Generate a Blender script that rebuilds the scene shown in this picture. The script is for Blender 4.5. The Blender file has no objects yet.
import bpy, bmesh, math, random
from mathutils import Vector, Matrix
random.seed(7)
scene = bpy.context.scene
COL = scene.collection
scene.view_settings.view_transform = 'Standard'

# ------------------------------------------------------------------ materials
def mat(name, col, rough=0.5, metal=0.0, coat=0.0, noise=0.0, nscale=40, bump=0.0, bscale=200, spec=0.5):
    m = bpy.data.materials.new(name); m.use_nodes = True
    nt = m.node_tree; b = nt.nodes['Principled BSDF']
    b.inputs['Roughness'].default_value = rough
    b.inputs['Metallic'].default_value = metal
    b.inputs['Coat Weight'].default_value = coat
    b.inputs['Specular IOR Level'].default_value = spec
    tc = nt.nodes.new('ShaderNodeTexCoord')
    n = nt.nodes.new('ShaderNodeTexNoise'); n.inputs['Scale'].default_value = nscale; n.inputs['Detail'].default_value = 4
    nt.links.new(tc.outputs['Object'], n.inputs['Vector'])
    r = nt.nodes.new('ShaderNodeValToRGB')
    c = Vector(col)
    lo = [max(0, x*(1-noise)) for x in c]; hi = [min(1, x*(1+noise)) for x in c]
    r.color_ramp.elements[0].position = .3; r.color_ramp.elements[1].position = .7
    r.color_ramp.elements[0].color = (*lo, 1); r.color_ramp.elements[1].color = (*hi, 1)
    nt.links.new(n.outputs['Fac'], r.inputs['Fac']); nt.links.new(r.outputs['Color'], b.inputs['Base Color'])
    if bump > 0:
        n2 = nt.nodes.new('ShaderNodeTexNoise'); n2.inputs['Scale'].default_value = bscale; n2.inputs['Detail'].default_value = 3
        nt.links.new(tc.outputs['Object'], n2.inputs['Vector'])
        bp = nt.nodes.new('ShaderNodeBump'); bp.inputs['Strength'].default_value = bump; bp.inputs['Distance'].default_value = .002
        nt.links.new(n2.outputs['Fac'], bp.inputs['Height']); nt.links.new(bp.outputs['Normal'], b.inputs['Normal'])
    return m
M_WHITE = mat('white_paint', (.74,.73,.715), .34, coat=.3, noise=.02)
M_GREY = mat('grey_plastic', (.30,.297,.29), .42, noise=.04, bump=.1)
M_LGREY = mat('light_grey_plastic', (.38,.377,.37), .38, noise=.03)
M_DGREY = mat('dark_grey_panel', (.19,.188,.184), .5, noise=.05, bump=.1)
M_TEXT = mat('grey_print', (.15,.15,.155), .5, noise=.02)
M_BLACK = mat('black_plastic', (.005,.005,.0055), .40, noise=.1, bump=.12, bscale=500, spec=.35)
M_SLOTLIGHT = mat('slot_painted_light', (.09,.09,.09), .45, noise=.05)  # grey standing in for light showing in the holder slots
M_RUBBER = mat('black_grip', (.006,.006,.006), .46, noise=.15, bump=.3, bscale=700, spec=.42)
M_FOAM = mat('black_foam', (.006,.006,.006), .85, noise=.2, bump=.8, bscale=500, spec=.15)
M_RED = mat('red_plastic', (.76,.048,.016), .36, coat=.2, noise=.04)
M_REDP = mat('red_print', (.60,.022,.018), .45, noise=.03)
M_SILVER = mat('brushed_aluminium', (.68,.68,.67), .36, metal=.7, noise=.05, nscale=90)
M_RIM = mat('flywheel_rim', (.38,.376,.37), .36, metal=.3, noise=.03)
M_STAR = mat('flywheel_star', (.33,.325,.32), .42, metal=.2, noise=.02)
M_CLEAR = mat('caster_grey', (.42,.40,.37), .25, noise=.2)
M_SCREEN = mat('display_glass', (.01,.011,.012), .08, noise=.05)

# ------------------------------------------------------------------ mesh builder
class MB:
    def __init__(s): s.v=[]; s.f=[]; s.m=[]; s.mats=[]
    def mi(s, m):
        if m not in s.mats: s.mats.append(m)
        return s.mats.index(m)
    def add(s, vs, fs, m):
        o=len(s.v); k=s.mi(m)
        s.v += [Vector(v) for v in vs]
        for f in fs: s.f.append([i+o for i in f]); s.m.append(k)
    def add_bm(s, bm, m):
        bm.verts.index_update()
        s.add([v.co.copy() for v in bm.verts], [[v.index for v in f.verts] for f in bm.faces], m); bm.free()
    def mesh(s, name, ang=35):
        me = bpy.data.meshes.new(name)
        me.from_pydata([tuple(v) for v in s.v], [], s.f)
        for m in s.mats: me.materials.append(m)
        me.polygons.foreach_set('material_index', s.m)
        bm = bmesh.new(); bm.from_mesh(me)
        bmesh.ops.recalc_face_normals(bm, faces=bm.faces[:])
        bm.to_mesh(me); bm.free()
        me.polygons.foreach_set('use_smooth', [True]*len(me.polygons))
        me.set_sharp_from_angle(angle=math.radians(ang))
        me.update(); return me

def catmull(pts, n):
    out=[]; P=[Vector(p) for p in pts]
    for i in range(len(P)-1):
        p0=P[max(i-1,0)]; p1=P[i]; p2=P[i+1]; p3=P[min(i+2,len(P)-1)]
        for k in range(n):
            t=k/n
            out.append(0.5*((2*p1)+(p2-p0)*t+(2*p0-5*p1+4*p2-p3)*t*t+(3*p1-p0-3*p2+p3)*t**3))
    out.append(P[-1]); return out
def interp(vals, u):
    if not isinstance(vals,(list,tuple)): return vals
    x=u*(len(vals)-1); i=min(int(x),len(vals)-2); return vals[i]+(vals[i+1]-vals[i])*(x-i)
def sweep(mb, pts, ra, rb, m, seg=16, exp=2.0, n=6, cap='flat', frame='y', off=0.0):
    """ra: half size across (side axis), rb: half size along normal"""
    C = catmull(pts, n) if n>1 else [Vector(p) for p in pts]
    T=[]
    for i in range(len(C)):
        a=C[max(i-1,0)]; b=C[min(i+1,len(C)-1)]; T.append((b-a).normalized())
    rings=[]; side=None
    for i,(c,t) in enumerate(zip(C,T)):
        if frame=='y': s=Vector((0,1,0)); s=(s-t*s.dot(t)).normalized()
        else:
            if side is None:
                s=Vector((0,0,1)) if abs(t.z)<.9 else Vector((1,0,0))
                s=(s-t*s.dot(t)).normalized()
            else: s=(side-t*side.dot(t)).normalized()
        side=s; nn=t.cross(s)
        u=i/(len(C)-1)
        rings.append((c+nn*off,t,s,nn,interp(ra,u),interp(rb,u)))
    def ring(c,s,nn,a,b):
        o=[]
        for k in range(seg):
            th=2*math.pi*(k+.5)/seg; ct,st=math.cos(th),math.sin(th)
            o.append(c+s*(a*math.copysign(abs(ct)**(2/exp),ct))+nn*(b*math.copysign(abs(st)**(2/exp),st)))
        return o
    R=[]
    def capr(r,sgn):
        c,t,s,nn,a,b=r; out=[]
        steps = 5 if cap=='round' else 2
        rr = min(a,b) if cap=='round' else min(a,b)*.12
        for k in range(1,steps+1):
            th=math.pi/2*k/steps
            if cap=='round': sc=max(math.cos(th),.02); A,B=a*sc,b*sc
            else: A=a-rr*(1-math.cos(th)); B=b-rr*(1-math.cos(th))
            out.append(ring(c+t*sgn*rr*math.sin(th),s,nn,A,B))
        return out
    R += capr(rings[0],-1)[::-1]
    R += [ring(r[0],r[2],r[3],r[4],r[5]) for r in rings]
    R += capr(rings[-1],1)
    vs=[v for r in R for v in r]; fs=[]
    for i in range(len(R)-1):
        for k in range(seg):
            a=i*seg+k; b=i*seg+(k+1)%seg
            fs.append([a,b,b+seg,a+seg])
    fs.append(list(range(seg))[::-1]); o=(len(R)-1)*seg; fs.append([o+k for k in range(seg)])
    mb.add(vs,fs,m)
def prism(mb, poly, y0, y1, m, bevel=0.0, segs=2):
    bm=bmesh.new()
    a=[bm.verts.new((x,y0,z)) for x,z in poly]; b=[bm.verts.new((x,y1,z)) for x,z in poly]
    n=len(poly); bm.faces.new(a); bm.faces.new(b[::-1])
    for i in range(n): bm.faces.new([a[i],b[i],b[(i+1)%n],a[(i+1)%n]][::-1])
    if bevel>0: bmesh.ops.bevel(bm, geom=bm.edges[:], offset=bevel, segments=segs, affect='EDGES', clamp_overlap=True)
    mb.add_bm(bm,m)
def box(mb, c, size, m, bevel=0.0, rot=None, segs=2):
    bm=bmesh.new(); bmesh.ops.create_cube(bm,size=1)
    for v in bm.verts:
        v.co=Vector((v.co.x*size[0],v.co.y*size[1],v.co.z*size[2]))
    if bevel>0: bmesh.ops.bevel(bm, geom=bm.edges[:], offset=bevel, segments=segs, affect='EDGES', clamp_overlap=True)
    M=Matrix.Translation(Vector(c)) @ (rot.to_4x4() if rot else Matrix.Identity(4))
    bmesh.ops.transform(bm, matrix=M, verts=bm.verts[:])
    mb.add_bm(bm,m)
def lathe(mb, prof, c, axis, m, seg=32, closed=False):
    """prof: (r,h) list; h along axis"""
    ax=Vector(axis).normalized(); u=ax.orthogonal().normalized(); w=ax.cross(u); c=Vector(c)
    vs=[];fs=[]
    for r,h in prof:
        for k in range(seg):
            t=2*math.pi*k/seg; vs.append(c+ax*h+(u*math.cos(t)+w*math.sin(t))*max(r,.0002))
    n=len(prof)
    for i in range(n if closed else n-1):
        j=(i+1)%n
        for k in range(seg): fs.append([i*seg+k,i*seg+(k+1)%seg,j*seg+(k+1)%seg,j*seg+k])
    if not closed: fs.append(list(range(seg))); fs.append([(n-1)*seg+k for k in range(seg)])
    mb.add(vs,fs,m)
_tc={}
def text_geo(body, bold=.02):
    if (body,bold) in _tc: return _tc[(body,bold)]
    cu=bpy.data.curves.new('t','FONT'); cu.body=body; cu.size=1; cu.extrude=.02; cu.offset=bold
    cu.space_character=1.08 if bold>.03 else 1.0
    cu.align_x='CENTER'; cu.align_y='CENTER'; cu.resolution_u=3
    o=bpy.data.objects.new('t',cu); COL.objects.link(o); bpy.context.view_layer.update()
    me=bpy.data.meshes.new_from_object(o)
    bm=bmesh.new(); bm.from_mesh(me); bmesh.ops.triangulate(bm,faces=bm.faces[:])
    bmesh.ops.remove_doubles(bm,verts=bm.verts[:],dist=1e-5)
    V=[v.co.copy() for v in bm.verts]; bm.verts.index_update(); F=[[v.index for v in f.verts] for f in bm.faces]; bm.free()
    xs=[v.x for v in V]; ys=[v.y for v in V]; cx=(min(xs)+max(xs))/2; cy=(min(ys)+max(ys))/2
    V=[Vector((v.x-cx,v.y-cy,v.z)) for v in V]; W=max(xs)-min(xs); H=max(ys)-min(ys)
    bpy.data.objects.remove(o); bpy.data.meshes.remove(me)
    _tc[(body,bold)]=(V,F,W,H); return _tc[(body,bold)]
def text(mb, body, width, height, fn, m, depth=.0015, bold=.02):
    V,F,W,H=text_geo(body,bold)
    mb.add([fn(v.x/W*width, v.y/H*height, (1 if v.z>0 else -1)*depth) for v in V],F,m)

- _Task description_
Exactly as written, please reproduce the lines from the first line of the data to the line containing "scene.view_settings.view_transform = 'Standard'", inclusive, and nothing else.

- _Result_
Generate a Blender script that rebuilds the scene shown in this picture. The script is for Blender 4.5. The Blender file has no objects yet.
import bpy, bmesh, math, random
from mathutils import Vector, Matrix
random.seed(7)
scene = bpy.context.scene
COL = scene.collection
scene.view_settings.view_transform = 'Standard'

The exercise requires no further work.